As I’ve written many times in this column, soul can come from anywhere and in a variety of forms. This week I’m featuring a multiracial band from England that scored two of the most indelible hits of the ’60s.
The Foundations featured horn players from the West Indies, a few white British musicians, and a Sri Lankan. They were certainly racially diverse but that wasn’t their only distinction. The lineup was also diverse in terms of the ages of the members which ranged from the 18-year-old drummer Tim Harris to the 38-year-old sax player Mike Elliott. The rest of the lineup included sax player Pat Burke, trombonist Eric Allandale, guitarist Alan Warner, bass player Peter Macbeth, keyboard player Tony Gomez, and lead vocalist Clem Curtis.
The Foundations got together in London in 1967. Things weren’t easy at the beginning. They ran a place called the Butterfly Club where the cooked, cleaned, slept, and rehearsed. They derived their name from the basement rehearsal space in the club. Their break came one night when they were playing at the Butterfly and a record dealer named Barry Class came in. Class liked what he heard, signed on as the Foundations manager, and got them an audition with Pye Records.

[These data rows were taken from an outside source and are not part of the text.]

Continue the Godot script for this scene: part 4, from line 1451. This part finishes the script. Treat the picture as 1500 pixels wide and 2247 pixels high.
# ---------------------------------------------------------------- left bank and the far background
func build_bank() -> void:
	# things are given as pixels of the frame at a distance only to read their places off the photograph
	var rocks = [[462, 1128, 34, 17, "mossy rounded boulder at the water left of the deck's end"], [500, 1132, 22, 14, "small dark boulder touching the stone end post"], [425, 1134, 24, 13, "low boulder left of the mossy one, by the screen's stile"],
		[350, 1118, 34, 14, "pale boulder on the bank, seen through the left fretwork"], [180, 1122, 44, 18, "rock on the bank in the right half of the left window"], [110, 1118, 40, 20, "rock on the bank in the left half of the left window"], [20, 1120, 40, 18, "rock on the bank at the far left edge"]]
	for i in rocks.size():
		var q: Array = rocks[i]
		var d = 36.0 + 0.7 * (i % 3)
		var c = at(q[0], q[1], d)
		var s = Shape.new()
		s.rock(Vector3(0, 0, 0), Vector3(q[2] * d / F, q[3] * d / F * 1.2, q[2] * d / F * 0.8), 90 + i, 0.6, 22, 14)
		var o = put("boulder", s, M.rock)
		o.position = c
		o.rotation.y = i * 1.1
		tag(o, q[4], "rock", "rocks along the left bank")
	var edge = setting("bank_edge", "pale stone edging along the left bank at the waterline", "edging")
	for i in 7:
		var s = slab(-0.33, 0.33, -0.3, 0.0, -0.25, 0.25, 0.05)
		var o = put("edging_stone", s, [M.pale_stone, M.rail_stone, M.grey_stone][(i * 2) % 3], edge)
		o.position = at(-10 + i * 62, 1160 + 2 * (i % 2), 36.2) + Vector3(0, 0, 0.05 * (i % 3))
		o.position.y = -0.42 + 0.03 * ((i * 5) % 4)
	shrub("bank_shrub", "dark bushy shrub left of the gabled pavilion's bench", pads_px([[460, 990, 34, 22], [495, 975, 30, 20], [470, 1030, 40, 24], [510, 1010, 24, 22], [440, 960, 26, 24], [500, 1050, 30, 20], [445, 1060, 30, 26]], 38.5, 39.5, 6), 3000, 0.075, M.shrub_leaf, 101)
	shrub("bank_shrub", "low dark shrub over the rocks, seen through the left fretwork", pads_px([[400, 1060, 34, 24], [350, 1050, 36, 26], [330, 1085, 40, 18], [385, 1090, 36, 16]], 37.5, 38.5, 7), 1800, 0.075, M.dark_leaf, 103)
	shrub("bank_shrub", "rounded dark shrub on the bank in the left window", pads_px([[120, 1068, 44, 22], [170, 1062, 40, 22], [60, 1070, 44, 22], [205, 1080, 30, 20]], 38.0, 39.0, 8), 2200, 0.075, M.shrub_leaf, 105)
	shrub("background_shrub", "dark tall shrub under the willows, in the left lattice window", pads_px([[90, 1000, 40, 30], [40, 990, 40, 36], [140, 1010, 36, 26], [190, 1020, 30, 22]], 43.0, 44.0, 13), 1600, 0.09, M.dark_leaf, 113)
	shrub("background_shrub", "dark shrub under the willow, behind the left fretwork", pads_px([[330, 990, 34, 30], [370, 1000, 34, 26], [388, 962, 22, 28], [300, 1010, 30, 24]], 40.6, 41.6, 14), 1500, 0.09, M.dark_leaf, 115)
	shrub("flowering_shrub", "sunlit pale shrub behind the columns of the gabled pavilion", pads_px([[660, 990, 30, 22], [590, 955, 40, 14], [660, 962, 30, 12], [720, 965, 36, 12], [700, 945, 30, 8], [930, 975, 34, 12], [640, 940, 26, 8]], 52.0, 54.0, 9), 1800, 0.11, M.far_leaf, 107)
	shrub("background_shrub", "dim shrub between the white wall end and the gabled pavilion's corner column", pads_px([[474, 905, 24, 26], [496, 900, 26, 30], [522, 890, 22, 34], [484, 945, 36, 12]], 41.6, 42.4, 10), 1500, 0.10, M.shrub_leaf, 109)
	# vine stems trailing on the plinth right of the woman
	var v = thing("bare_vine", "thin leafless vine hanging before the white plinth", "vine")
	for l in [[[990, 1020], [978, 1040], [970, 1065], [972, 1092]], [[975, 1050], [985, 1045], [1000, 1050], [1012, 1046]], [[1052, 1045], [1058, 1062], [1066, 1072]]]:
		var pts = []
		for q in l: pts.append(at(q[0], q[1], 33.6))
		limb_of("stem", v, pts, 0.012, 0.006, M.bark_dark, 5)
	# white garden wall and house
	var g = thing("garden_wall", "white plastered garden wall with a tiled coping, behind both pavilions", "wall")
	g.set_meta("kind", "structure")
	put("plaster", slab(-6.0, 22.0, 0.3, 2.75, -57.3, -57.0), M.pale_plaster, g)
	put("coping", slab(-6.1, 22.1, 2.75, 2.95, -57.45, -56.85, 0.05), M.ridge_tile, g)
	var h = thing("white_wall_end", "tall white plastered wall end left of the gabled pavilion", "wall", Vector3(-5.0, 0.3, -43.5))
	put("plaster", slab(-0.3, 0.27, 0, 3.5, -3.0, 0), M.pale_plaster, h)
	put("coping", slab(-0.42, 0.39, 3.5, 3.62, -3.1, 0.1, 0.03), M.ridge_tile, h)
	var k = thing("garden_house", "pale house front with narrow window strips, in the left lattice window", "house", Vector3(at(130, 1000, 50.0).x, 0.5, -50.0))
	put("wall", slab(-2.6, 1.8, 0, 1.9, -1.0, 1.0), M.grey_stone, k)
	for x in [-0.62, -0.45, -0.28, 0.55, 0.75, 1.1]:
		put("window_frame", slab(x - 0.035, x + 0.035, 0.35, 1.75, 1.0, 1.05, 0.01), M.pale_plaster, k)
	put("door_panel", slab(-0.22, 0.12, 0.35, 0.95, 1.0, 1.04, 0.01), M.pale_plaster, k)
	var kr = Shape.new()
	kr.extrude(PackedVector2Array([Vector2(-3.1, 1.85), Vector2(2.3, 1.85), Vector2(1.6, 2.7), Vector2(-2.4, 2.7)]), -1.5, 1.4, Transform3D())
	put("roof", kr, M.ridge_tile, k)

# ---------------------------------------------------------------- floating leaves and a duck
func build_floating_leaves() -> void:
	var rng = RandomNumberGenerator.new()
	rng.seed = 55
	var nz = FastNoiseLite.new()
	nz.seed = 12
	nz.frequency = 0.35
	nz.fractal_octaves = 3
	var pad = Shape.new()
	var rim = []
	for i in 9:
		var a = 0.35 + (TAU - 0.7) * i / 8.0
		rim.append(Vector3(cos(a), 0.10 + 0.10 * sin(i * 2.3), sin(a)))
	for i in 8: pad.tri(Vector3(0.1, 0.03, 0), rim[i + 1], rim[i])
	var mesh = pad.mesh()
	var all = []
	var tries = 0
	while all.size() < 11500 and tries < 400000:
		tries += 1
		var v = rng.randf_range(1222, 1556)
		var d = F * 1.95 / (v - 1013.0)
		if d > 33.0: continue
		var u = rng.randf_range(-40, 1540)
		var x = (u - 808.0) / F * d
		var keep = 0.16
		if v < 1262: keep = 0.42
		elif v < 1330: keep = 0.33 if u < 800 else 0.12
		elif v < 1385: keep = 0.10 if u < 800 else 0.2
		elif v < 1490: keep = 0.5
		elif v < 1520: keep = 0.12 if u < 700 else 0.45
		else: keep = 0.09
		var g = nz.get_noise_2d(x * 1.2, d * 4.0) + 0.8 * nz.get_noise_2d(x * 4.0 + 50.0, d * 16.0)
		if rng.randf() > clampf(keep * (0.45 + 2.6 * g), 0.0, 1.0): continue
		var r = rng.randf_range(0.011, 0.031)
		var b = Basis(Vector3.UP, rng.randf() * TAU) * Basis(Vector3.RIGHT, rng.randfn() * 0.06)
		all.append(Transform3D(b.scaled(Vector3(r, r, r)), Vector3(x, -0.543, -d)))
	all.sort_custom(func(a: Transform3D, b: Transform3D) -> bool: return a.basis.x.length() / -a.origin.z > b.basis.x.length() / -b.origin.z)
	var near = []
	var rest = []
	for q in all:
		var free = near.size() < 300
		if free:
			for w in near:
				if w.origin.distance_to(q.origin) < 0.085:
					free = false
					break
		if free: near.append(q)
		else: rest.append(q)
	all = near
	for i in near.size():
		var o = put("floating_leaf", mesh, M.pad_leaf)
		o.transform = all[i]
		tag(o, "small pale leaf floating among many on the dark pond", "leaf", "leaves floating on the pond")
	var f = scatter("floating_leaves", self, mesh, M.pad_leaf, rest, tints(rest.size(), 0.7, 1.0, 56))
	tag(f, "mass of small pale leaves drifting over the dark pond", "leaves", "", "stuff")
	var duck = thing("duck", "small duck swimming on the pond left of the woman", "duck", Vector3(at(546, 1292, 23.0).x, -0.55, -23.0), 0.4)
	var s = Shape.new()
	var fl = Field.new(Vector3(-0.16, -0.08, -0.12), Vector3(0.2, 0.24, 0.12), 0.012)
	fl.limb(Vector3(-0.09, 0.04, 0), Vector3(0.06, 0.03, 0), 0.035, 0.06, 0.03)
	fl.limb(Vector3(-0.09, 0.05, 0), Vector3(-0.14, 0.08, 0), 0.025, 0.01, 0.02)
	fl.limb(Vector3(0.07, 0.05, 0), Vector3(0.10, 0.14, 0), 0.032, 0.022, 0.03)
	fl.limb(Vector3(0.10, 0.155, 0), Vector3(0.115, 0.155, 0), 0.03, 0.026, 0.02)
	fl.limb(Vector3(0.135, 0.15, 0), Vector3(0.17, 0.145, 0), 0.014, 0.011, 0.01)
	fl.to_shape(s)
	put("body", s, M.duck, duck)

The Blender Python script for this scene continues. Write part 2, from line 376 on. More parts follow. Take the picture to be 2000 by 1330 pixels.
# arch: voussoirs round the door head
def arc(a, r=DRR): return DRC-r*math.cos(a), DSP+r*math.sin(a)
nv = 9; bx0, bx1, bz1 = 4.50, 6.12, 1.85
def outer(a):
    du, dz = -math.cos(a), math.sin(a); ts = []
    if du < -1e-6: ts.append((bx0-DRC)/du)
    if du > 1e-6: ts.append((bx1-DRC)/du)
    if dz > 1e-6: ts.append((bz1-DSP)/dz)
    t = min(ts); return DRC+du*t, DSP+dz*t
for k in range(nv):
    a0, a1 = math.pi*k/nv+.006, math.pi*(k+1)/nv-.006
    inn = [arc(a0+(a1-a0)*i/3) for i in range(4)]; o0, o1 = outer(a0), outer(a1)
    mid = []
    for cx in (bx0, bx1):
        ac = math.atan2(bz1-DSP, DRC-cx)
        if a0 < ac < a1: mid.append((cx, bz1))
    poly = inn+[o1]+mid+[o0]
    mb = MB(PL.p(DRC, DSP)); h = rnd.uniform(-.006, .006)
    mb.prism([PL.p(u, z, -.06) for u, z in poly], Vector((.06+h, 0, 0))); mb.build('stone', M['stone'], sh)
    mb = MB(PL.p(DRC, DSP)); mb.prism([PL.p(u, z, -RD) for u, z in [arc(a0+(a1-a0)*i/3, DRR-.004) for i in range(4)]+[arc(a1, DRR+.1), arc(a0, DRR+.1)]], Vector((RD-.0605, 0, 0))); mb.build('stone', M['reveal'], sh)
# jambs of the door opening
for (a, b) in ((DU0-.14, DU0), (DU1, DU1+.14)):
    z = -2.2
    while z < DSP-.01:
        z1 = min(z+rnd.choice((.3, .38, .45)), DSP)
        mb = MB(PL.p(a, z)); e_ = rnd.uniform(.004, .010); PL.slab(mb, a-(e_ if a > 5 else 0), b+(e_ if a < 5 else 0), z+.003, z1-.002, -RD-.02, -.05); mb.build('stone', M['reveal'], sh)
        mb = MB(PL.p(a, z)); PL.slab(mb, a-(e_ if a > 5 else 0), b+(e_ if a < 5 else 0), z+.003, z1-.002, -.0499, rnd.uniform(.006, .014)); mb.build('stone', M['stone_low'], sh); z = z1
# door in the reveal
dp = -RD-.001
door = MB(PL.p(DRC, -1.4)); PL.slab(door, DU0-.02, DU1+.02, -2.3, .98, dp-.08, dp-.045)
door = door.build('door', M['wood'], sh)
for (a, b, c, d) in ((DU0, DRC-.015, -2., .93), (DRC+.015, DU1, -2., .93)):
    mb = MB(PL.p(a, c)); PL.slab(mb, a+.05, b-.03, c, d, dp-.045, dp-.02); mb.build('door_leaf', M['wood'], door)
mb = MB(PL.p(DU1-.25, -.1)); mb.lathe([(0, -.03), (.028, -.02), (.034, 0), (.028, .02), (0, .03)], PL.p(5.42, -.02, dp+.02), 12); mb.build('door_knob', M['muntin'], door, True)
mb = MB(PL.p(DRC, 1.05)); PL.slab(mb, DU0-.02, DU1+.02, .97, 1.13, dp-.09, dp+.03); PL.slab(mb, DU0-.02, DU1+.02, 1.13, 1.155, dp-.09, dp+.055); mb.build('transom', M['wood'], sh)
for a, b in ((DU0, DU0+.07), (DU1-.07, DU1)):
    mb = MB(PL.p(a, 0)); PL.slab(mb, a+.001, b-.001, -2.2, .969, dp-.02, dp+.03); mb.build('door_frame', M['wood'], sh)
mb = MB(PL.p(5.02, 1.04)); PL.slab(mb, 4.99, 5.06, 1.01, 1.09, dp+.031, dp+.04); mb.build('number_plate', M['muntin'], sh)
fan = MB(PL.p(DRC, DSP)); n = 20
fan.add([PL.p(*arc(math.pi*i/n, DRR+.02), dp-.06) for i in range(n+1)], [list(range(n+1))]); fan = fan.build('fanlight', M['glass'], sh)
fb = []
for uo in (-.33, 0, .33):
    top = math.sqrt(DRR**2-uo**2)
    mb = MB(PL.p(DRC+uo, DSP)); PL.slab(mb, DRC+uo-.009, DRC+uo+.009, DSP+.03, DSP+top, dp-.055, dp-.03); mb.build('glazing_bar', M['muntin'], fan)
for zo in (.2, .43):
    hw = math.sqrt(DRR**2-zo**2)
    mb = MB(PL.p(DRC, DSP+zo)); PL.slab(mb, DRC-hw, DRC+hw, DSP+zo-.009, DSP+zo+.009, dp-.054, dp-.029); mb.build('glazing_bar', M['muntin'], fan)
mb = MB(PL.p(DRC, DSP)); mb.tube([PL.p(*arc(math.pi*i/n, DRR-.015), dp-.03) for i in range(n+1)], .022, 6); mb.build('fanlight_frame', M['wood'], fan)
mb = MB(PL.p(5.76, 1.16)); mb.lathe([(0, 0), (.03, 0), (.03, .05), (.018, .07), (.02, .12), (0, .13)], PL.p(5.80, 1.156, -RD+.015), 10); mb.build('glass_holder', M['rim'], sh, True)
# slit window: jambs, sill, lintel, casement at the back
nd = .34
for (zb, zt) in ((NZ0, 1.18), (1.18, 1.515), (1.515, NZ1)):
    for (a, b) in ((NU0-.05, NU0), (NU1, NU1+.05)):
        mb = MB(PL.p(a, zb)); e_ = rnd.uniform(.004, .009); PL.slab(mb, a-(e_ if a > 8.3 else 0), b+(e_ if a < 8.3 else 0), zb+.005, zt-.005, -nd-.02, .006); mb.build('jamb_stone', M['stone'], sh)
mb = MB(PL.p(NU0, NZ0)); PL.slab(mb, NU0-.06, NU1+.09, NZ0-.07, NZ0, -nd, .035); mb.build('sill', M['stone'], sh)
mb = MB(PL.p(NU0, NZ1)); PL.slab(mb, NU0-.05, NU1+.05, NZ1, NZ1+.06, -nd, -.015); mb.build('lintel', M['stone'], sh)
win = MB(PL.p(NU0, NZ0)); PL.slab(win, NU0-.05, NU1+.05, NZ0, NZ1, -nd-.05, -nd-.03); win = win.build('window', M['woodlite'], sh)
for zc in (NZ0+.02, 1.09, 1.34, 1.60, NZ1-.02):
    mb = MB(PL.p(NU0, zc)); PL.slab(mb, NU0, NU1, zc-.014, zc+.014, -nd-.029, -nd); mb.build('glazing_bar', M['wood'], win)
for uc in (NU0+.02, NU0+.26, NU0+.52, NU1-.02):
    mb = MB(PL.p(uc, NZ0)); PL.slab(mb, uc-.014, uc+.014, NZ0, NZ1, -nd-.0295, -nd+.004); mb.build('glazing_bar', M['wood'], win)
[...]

Tony McCauley was a producer and songwriter at Pye and he was looking for a new act. He had written a song with his partner John Macleod and when he heard the Foundations he thought that the song just might be right for them. That song was “Baby, Now That I’ve Found You” and McCauley’s instinct was dead on, although that wasn’t apparent at first.
Pye released “Baby, Now That I’ve Found You” in the summer of 1967 and it was an immediate … flop. No one paid any attention to the record. At the time, pirate radio was very popular in the UK, siphoning off listeners from the BBC. The BBC decided to combat the pirates by playing records that the pirate stations weren’t playing. One of those records was “Baby, Now That I’ve Found You” and when BBC Radio 1 added it to their playlist the record raced up the charts. By November of that year, “Baby, Now That I’ve Found You” was the #1 single in the UK.
As it turned out, the Foundations had it all. Not only were they the first multiracial group to have a #1 hit in the UK, many people thought that they were the first British group to come up with an authentic soul sound. The fact that their live show revealed that they were a well-rehearsed, tight, entertaining band didn’t hurt either.
Uni Records, an imprint of MCA, released “Baby, Now That I’ve Found You” in the US where it streaked up the charts to #11 and sold three and a half million copies. Suddenly, the Foundations success was worldwide. Unfortunately, the follow-up single, “Back On My Feet Again,” didn’t make it into the British Top 10 and barely crept into the US Top 50. The lack of success of the second single, along with McCauley’s refusal to let the Foundations record their own songs, led to the beginning of problems between the band and the producer. At the same time, Curtis began to feel that some members of the band were resting on their laurels and not putting in the same effort that got the band to the top of the charts. That frustration led him to leave the Foundations for a solo career. Around this time, Mike Elliott also quit the band.
Curtis was replaced by Colin Young. Elliott was not replaced. That’s Young singing lead on “Build Me Up Buttercup” which topped the US charts and peaked at #2 on the UK charts in early 1969. The song was written by McCauley and Mike D’Abo and it was the biggest hit of the Foundations career. The song has remained in our consciousness for nearly 50 years now. A follow-up called “In the Bad, Bad Old Days (Before You Loved Me)” was a respectable hit but certainly not on the same level as “Build Me Up Buttercup.”
The beginning of the end for the Foundations came when McCauley left Pye Records and the band was suddenly without their hit-making songwriter. That combined with the changing nature of soul music in the late-’60s and early-’70s (with James Brown leading the charge to a harder, funkier sound) made it difficult for the Foundations to fit in. They broke up in 1970, just one year after their massive hit “Build Me Up Buttercup.”
A few years later, Curtis decided to revive the band, but so did Young. The result was two groups of Foundations, confusing everyone. Inevitably it ended up in court where it was decided that Curtis could call his band the Foundations while Young would call his the New Foundations. That didn’t exactly clear things up. Curtis continued to tour into the 21st century with Clem Curtis and the Foundations. Meanwhile, original guitarist Alan Warner has been out there with Alan Warner’s Foundations.